[PATCH RFC] Debug handling of early spurious interrupts

Andrew Morton akpm at linux-foundation.org
Wed Jul 18 18:46:59 EDT 2007


On Tue, 17 Jul 2007 19:09:57 +0900
Fernando Luis V__zquez Cao <fernando at oss.ntt.co.jp> wrote:

> With the advent of kdump it is possible that device drivers receive
> interrupts generated in the context of a previous kernel. Ideally
> quiescing the underlying devices should suffice but not all drivers
> do this, either because it is not possible or because they did not
> contemplate this case. Thus drivers ought to be able to handle
> interrupts coming in as soon as the interrupt handler is registered.
> 
> Signed-off-by: Fernando Luis Vazquez Cao <fernando at oss.ntt.co.jp>
> ---
> 
> diff -urNp linux-2.6.22-orig/kernel/irq/manage.c linux-2.6.22/kernel/irq/manage.c
> --- linux-2.6.22-orig/kernel/irq/manage.c	2007-07-09 08:32:17.000000000 +0900
> +++ linux-2.6.22/kernel/irq/manage.c	2007-07-17 18:37:24.000000000 +0900
> @@ -537,6 +537,29 @@ int request_irq(unsigned int irq, irq_ha
>  
>  	select_smp_affinity(irq);
>  
> +#if defined(CONFIG_DEBUG_PENDING_IRQ) || defined(CONFIG_DEBUG_SHIRQ)
> +#ifndef CONFIG_DEBUG_PENDING_IRQ
> +	if (irqflags & IRQF_SHARED) {
> +		/*
> +		 * It's a shared IRQ -- the driver ought to be prepared for it
> +		 * to happen immediately, so let's make sure....
> +		 * We do this before actually registering it, to make sure that
> +		 * a 'real' IRQ doesn't run in parallel with our fake.
> +		 */
> +#endif /* !CONFIG_DEBUG_PENDING_IRQ */
> +		if (irqflags & IRQF_DISABLED) {
> +			unsigned long flags;
> +
> +			local_irq_save(flags);
> +			handler(irq, dev_id);
> +			local_irq_restore(flags);
> +		} else
> +			handler(irq, dev_id);
> +#ifndef CONFIG_DEBUG_PENDING_IRQ
> +	}
> +#endif /* !CONFIG_DEBUG_PENDING_IRQ */
> +#endif /* CONFIG_DEBUG_PENDING_IRQ || CONFIG_DEBUG_SHIRQ */

Even if we were going to merge this functionality as-is, I'd ask for some
sort of refactoring to fix up that ifdef maze.

But more substantial issues:

- This is presented as a "debug" feature, but it isn't a debug feature at
  all - it is new functionality which is unrelated to kernel development.

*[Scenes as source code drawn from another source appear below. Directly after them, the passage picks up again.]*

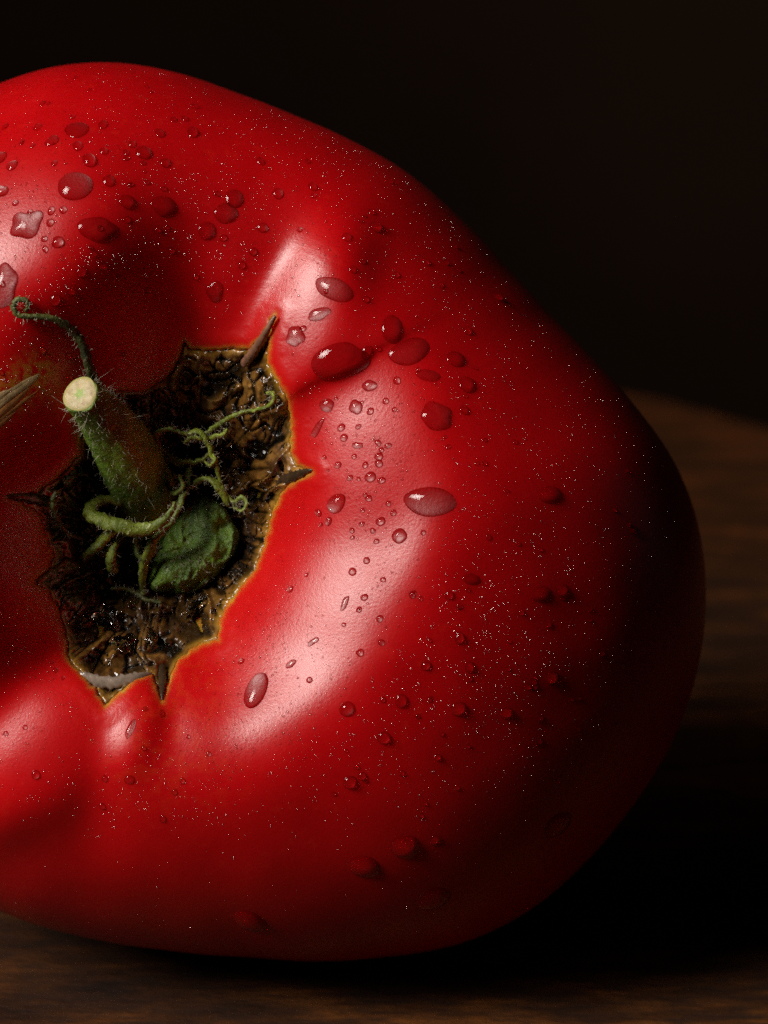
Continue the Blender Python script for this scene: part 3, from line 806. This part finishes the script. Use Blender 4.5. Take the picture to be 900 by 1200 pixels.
for _ in range(170):
    for _t in range(60):
        x_, y_ = random.uniform(0, 800), random.uniform(85, 1080)
        gx, gy = U(x_, y_)
        if sil_s(gx, gy) > .93: continue
        if poly_sd(np.array([gx]), np.array([gy]), SCP)[0] < 12: continue
        dens = .35+.9*float(noise(x_/90, y_/90, 77.0))+(.5 if 480 < x_ < 700 and 620 < y_ < 900 else 0)+(.4 if y_ < 330 else 0)-(.6 if y_ > 930 else 0)
        if random.random() < dens: break
    E.append((x_, y_, random.uniform(2.4, 4.0)))
for n_, (x_, y_, rx, ry, a, irr, hk, lab) in enumerate(D):
    g = drop_geo(x_, y_, rx*.9, ry*.9, R(a), irr, max(hk*.9, .36), 36, 7, n_+11)
    if g is None: print('drop off form', lab); continue
    o = mesh_obj('water_drop', g[0], g[1], M_WATER)
    o['label'] = lab; o['category'] = 'water drop'; o['group'] = GRP
def zone(x_, y_):
    for x0, y0, x1, y1, l in ZONES:
        if x0 <= x_ < x1 and y0 <= y_ < y1: return l
    return 'small bead of water on the outer edge of the tomato'
small = []
for n_, (x_, y_, r_) in enumerate(E):
    if n_+len(D) >= 293: break
    g = drop_geo(x_, y_, r_*random.uniform(.85, 1.15), r_*random.uniform(.8, 1.0), random.uniform(0, 3), .07, random.uniform(.45, .75), 18, 5, n_+300)
    if g is None: continue
    o = mesh_obj('water_drop', g[0], g[1], M_WATER)
    small.append((x_, y_, r_, o)); o['category'] = 'water drop'; o['group'] = GRP
SHORT = ['broad round bead on the upper left lobe','ragged puddle in the upper left sheen','wide flat drop beside the ragged puddle','oval drop nearest the upper left crest','puddle cut by the left picture edge','rounded drop in the upper middle','lower bead of the hooked glint pair','upper bead of the hooked glint pair','round bead left of the hooked glint pair','lone smear in the fold above the scar','orange bead between the two top lobes','bead with a pointed glint','large leaning drop','bar shaped drop on the small lobe','ragged drop beside the dried tip','three cornered puddle in the fold','wide flat drop above the fold','tall drop over the fold','drop with a curved glint past the fold','orange glowing drop past the fold','low lens of water at the fold','blunt wedge shaped drop','largest long drop','plump teardrop atop the pale highlight','oval bead at the sheen tip','three cornered bead in the sheen','brick shaped bead in the sheen','dark rimmed bead midway up the sheen','round drop at the highlight edge','big upright teardrop','slim seed shaped bead','slanting streak across the highlight','bottle shaped bead in the highlight','lone round bead right of the teardrop','tall bead on the lower flank','round bead on the mid lower flank','uppermost glowing low drop','left glowing low drop','glowing drop near the right foot','dim drop on the shaded lower flank','glowing drop close above the table','dim flat drop on the dark shoulder','flat bead right of the broad highlight','dim broad drop on the right flank','long slanting drop below the scar','tiny bead just under the scar','bead beside the right scar edge','thin streak beside the scar','orange bead at the puddle end']
LM = [(d_[0], d_[1], 'the '+n_) for d_, n_ in zip(D, SHORT)]+[(95,462,'the cut stem end'),(24,360,'the curled ring of the longest sepal'),(190,820,'the lowest spike of the scar'),(362,553,'the right spike of the scar'),(15,460,'the pale corky streak'),(10,583,'the left spike of the scar'),(745,455,'the far table edge'),(825,680,'the rightmost bulge'),(130,75,'the highest point of the tomato'),(560,1100,'the lower right foot')]
keyd = {}
for x_, y_, r_, o in small:
    k_ = min(range(len(LM)), key=lambda i: math.hypot(LM[i][0]-x_, LM[i][1]-y_)); lx, ly, ln = LM[k_]
    a_ = int(round(math.degrees(math.atan2(y_-ly, x_-lx))/45)) % 8
    dr = ['right of', 'below and right of', 'below', 'below and left of', 'left of', 'above and left of', 'above', 'above and right of'][a_]
    keyd.setdefault(('small' if r_ > 4.2 else 'tiny', dr, ln), []).append((math.hypot(lx-x_, ly-y_), o))
for (sz, dr, ln), L_ in keyd.items():
    L_.sort(key=lambda q: q[0])
    for i, (_, o) in enumerate(L_):
        rk = [''] if len(L_) == 1 else (['nearer ', 'farther '] if len(L_) == 2 else ['nearest ', 'second nearest ', 'third nearest ', 'fourth nearest ', 'fifth nearest ', 'sixth nearest ', 'seventh nearest ', 'eighth nearest '])
        o['label'] = rk[min(i, len(rk)-1)]+sz+' bead '+dr+' '+ln
# pool of water lying on the cork
for (x_, y_, rx, ry, a, lab) in ((262,528,15,9,-30,'white glinting pool of water on the brown scar right of the stem'), (152,704,17,8,-40,'wet film across the dark folds directly under the green calyx'),
        (126,722,15,10,20,'wet blob on the lower left floor of the scar'), (146,752,13,8,-20,'wet blob just above the pale peeling membrane'), (176,744,9,7,60,'small wet blob right of the one above the membrane'), (228,706,13,6,-48,'narrow wet glint below and right of the calyx')):
    g = drop_geo(x_, y_, rx, ry, R(a), .28, .55, 30, 7, 99+x_, lift=4)
    o = mesh_obj('water_drop', g[0], g[1], M_WATER); o['label'] = lab; o['category'] = 'water drop'; o['group'] = GRP

def build_mist():
    N = 44000
    px = rng.uniform(-60, 830, N); py = rng.uniform(75, 1110, N)
    x, y = U(px, py); s = sil_s(x, y)
    sd = poly_sd(x, y, SCP)
    dens = .36+.3*noise(px/70, py/70, 41.0)+.35*noise(px/22, py/22, 43.0)
    dens += .22*np.exp(-((px-590)/90)**2-((py-740)/150)**2)+.9*np.exp(-((px-205)/70)**2-((py-860)/75)**2)+.5*np.exp(-((px-300)/60)**2-((py-800)/60)**2)+.2*(py < 330)+.3*np.exp(-((px-40)/60)**2-((py-270)/60)**2)+.3*np.exp(-((px-430)/60)**2-((py-500)/100)**2)
    dens -= .55*ss(860, 1060, py)+.35*np.exp(-((px-215)/90)**2-((py-380)/60)**2)+.3*np.exp(-((px-390)/50)**2-((py-660)/60)**2)
    keep = (rng.random(N) < np.clip(dens, .02, .9)) & (s < .97) & (sd > 5)
    for x_, y_, rx, ry, *_r in D: keep &= ((px-x_)**2/(rx*1.15+2)**2+(py-y_)**2/(ry*1.15+2)**2) > 1
    for x_, y_, r_ in E[:120]: keep &= ((px-x_)**2+(py-y_)**2) > (r_*1.1+1)**2
    x, y, px, py = x[keep], y[keep], px[keep], py[keep]; n = len(x)
    r = .5+rng.exponential(.36, n); r = np.clip(r, .45, 1.9)
    tiny = np.exp(-((px-205)/75)**2-((py-860)/90)**2); r *= 1-.3*tiny
    e = 2.0
    hx = (hf(x+e, y)-hf(x-e, y))/(2*e); hy = (hf(x, y+e)-hf(x, y-e))/(2*e)
    h0 = hf(x, y)
    nz = 1/np.sqrt(1+hx**2+hy**2); nn = np.stack([-hx*nz, -hy*nz, nz], 1)
    t1 = np.stack([np.ones(n), np.zeros(n), hx], 1); t1 /= np.linalg.norm(t1, axis=1)[:, None]; t2 = np.cross(nn, t1)
    rows = [(0, .55), (.5, .43), (.85, .2), (1.0, -.12)]; ns = 8
    loc = [(0, 0, .55)]+[(q*math.cos(2*math.pi*j/ns+i), q*math.sin(2*math.pi*j/ns+i), z) for i, (q, z) in enumerate(rows[1:]) for j in range(ns)]
    loc = np.array(loc); k = len(loc)
    el_ = rng.uniform(.85, 1.15, n)
    C = np.stack([x, y, h0], 1)
    P = C[:, None]+r[:, None, None]*(loc[None, :, 0:1]*t1[:, None]*el_[:, None, None]+loc[None, :, 1:2]*t2[:, None]+loc[None, :, 2:3]*nn[:, None])
    V = W(P[..., 0], P[..., 1], P[..., 2]).reshape(-1, 3)
    F = []
    tr = [(0, 1+j, 1+(j+1) % ns) for j in range(ns)]
    for i in range(2):
        for j in range(ns):
            a, b, c, d = 1+i*ns+j, 1+i*ns+(j+1) % ns, 1+(i+1)*ns+(j+1) % ns, 1+(i+1)*ns+j
            tr += [(a, d, c), (a, c, b)]
    tr = np.array(tr)[:, ::-1]
    F = (tr[None]+np.arange(n)[:, None, None]*k).reshape(-1, 3)
    print('mist', n)
    o = mesh_obj('water_mist', V, F, M_MIST, kind='stuff')
    o['label'] = 'fine mist of tiny water beads over the tomato skin'; o['category'] = 'water mist'
build_mist()

# ------------------------------------------------------------------ metres -> millimetres for everything built, and light through the beads
bpy.context.view_layer.update()
for m_ in bpy.data.meshes: m_.transform(Matrix.Scale(KU, 4))
for o in list(scene.objects):
    if o.type not in ('MESH', 'EMPTY'): continue
    o.location = o.location*KU
    if o.parent is not None:
        pi = o.matrix_parent_inverse.copy(); pi.translation = pi.translation*KU; o.matrix_parent_inverse = pi
    if o.get('category') == 'water drop': o.cycles.is_caustics_caster = True
for m_ in bpy.data.materials:
    for n_ in m_.node_tree.nodes:
        if n_.type == 'TEX_NOISE' and not any(l.from_node.type == 'MAPPING' for l in n_.inputs['Vector'].links): n_.inputs['Scale'].default_value /= KU
        if n_.type == 'MAPPING': n_.inputs['Scale'].default_value = [v/KU for v in n_.inputs['Scale'].default_value]
        if n_.type == 'BUMP': n_.inputs['Distance'].default_value *= KU
        if n_.type == 'BSDF_PRINCIPLED': n_.inputs['Subsurface Scale'].default_value *= KU
skin.cycles.is_caustics_receiver = True; scar.cycles.is_caustics_receiver = True
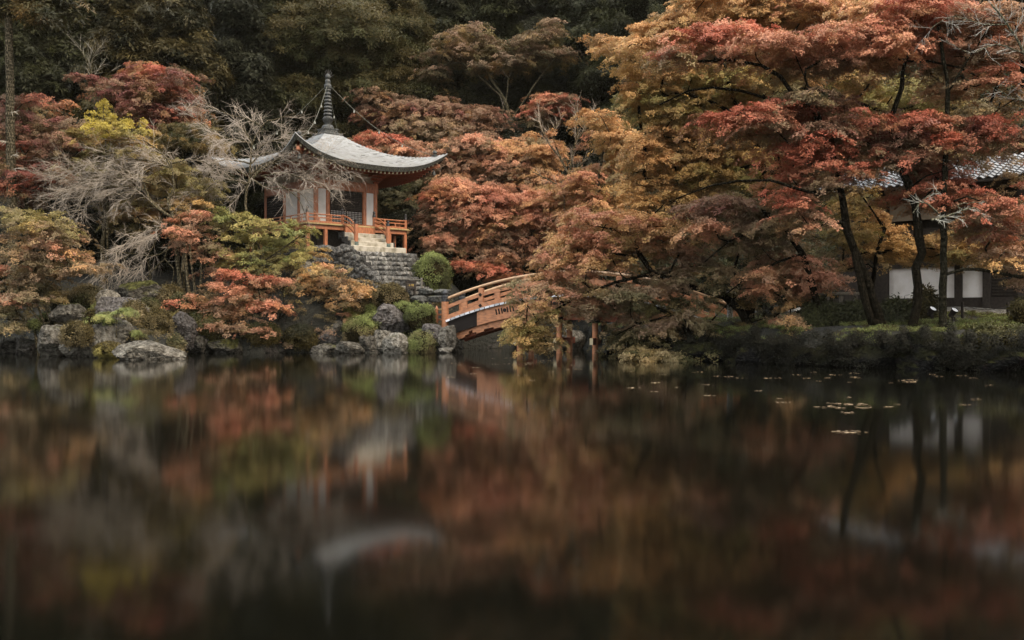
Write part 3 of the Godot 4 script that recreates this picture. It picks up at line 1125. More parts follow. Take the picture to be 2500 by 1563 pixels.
# stone stairs and the rubble wall at their left, in the hall's axes
func stone_steps() -> void:
	rng.seed = 21
	var s := thing("stone_steps", "flight of old squared stone steps climbing to the hall's landing", "steps", HALL, TURN)
	for i in 9:
		var y := -0.16 - i * 0.29
		var z := 5.75 + i * 0.34
		var x := -2.0 + R(-0.1, 0.1)
		var xe := 2.05 - 0.10 * i + R(-0.1, 0.1)
		while x < xe:
			var w := R(0.30, 0.56)
			var g := R(0.17, 0.30) * (1.0 if rng.randf() > 0.3 else 0.55)
			if i == 0 and x > -0.7 and x < 0.2:
				g = 0.42
			if x > 0.9:
				g *= 0.6
			var m := rock_mesh(100 + i * 17 + int(x * 7.0), Vector3(w * 0.80, 0.26, 0.40), Color(g, g * 0.96, g * 0.88), 0.05, 6, 0.06)
			for k in m.v.size():
				m.v[k] = Vector3(clampf(m.v[k].x, -w * 0.48, w * 0.48), clampf(m.v[k].y, -0.142, 0.142), clampf(m.v[k].z, -0.25, 0.22 + R(0, 0.0)))
			var o := part("stone", m, mats.stone, s)
			o.position = Vector3(x + w * 0.5, y - 0.145 + R(-0.012, 0.012), z + R(-0.02, 0.03))
			x += w
	var fill := MB.new()
	fill.col = Color(0.06, 0.055, 0.045)
	for i in 9:
		fill.box(Vector3(-0.05, -1.9 - i * 0.145, 5.3 + i * 0.34), Vector3(3.7, 3.0 - i * 0.29, 0.6))
	part("packing", fill, mats.stone, s)
	var w := thing("rubble_wall", "curved retaining wall of rough dark stones left of the stone steps", "wall", HALL, TURN)
	var path := [Vector2(-1.75, 8.5), Vector2(-2.05, 7.4), Vector2(-2.4, 6.5), Vector2(-3.1, 5.75), Vector2(-4.2, 5.3)]
	for i in 24:
		var f := i / 23.0 * 3.999
		var k := int(f)
		var p: Vector2 = path[k].lerp(path[k + 1], f - k)
		var ytop := lerpf(-2.4, -0.15, clampf(i / 11.0, 0, 1))
		var y := -2.9
		while y < ytop - 0.1:
			var r := R(0.19, 0.31)
			var g := R(0.07, 0.17)
			var m := rock_mesh(700 + i * 31 + int(y * 13), Vector3(r * 1.05, r * R(0.75, 1.0), r), Color(g, g * 0.96, g * 0.88), 0.25, 4, 0.07)
			var o := part("stone", m, mats.stone, w)
			o.position = Vector3(p.x + R(-0.08, 0.08), y + r * 0.8, p.y + R(-0.08, 0.08))
			o.rotation = Vector3(R(-0.4, 0.4), R(0, 6), R(-0.4, 0.4))
			y += r * 1.42
	fill = MB.new()
	fill.col = Color(0.05, 0.045, 0.04)
	for i in 12:
		var f := i / 11.0 * 3.999
		var k := int(f)
		var p: Vector2 = path[k].lerp(path[k + 1], f - k)
		var ytop := lerpf(-2.5, -0.25, clampf(i / 5.5, 0, 1))
		fill.box(Vector3(p.x + 0.35, (ytop - 3.2) * 0.5, p.y - 0.35), Vector3(0.75, ytop + 3.2, 0.75))
	part("packing", fill, mats.stone, w)


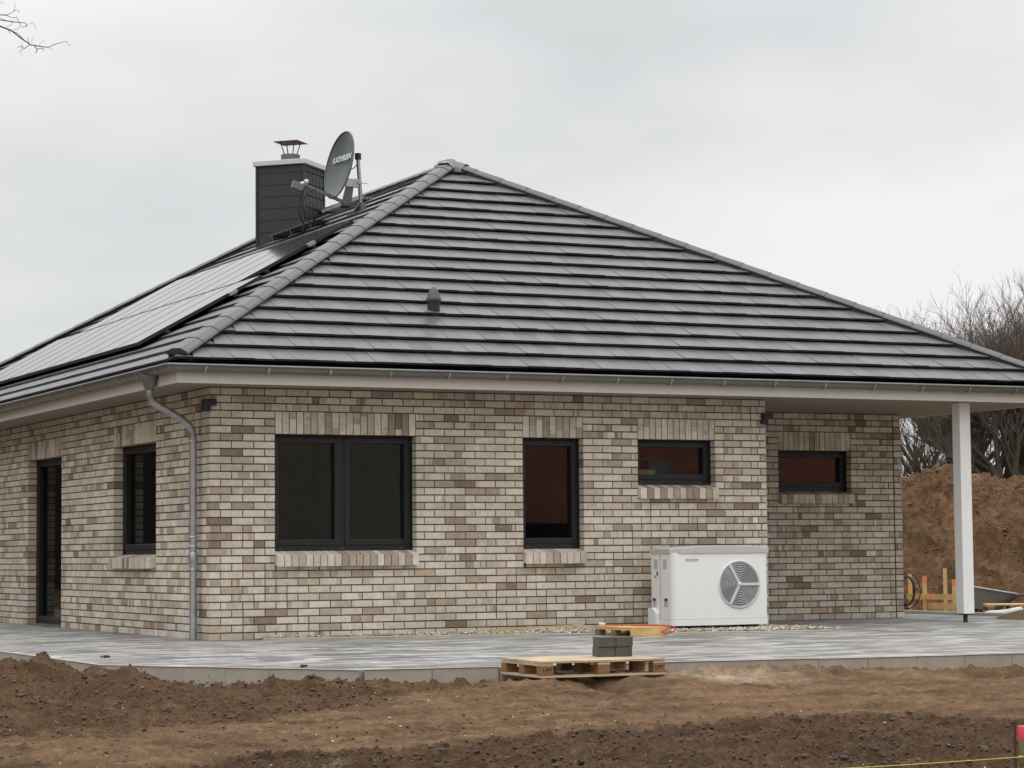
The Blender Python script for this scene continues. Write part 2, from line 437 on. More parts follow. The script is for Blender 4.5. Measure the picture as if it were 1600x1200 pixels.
def window(P, u0, u1, z0, z1, sashes=1, sill_z=None, name='window', label=None, handle=False):
    fb = MB()
    def bx(a, b, n0, n1, c, d): 
        p = [P(a, n0, c), P(b, n0, c), P(b, n1, c), P(a, n1, c), P(a, n0, d), P(b, n0, d), P(b, n1, d), P(a, n1, d)]
        fb.faces(p, [(0,3,2,1),(4,5,6,7),(0,1,5,4),(1,2,6,5),(2,3,7,6),(3,0,4,7)])
    o = .034; n0, n1 = .136, .215; ob = .075 if not handle else .05
    U0, U1, Z1_ = u0 - .045, u1 + .045, z1 + .045
    bx(U0, u0+o, n0, n1, z0-.03, Z1_); bx(u1-o, U1, n0, n1, z0-.03, Z1_); bx(u0+o, u1-o, n0, n1, z1-o, Z1_); bx(u0+o, u1-o, n0, n1, z0-.03, z0+ob)
    k = 2 if sashes == 1 else 3
    win = fb
    panes = []; iu0, iu1, iz0, iz1 = u0+o-.010, u1-o+.010, z0+ob-.010, z1-o+.010
    cp_ = .052 if sashes == 2 else 0
    if cp_: m_ = (u0+u1)/2; bx(m_-.036, m_+.036, n0, n1, z0+ob, z1-o)
    w = (iu1 - iu0 - cp_)/sashes; s = .064
    sb = MB(); fb2 = fb; fb = sb
    for i in range(sashes):
        a = iu0 + i*(w+cp_); b = a + w
        m0, m1 = .124, .20
        bx(a, a+s, m0, m1, iz0, iz1); bx(b-s, b, m0, m1, iz0, iz1); bx(a+s, b-s, m0, m1, iz1-s, iz1); bx(a+s, b-s, m0, m1, iz0, iz0+s)
        panes.append((a+s-.005, b-s+.005, iz0+s-.005, iz1-s+.005))
    wo = bevel(win.build(name, M_frame, house), .004, 2)
    if label: wo['label'] = label
    bevel(sb.build('sash_frame', M_frame, wo), .006, 2)
    for a, b, c, d in panes:
        pb = MB(); fb = pb; bx(a, b, .184, .190, c, d); pb.build('pane', M_glass, wo)
    for i in range(k):
        cb = MB(); fb = cb; uu = u0 + .1 + i*(u1-u0-.24)/(k-1)
        bx(uu, uu+.03, .131, .1362, z0+.026, z0+.036); cb.build('drain_cap', M_steel, wo)
    if handle:
        hb = MB(); fb = hb; bx(panes[0][0]-.045, panes[0][0]-.02, .09, .12, (z0+z1)/2-.09, (z0+z1)/2+.03); hb.build('handle', M_capw, wo)
    if sill_z is not None: sill(P, u0+.006, u1-.006, z0, wo, sill_z)
    return wo
window(PF, .742, 2.413, .868, HD, 2, .705, label='wide double window with two dark panes')
window(PF, 3.748, 4.524, .870, HD, 1, .705, label='narrow tall window')
window(PF, 5.248, 6.295, 1.612, HD, 1, 1.450, label='small wide window above the heat pump')
window(PR, 8.548-W, 9.682-W, 1.604, HD, 1, 1.447, label='small wide window in the porch wall')
window(PL, 1.92, 3.613, .848, HD, 1, .69, label='side window beside the downpipe')
window(PL, 5.984, 7.682, -.06, HD, 1, None, name='door', label='glazed dark frame terrace door', handle=True)
mb = MB(); mb.box((-.03, 5.99, -.075), (.12, 7.675, -.052)); mb.build('threshold', M_zinc, house)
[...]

  Also, it is a "debug" feature which provides no debugging!  At the very
  least, one would expect to see it emit a printk to tell people that we
  have some driver which needs fixing.

  Also, this not-really-a-debug-feature is undesirably coupled with a
  real debugging feature: CONFIG_DEBUG_PENDING_IRQ.

- Does this new feature really need its own Kconfig setting?  Why not enable
  it unconditionally?  request_irq() isn't exactly performance-critical.

- If poss, we really do want to find some way of emitting a warning when
  we detect such a device driver.  Like, call the handler and if it
  returned IRQ_HANDLED, start shouting.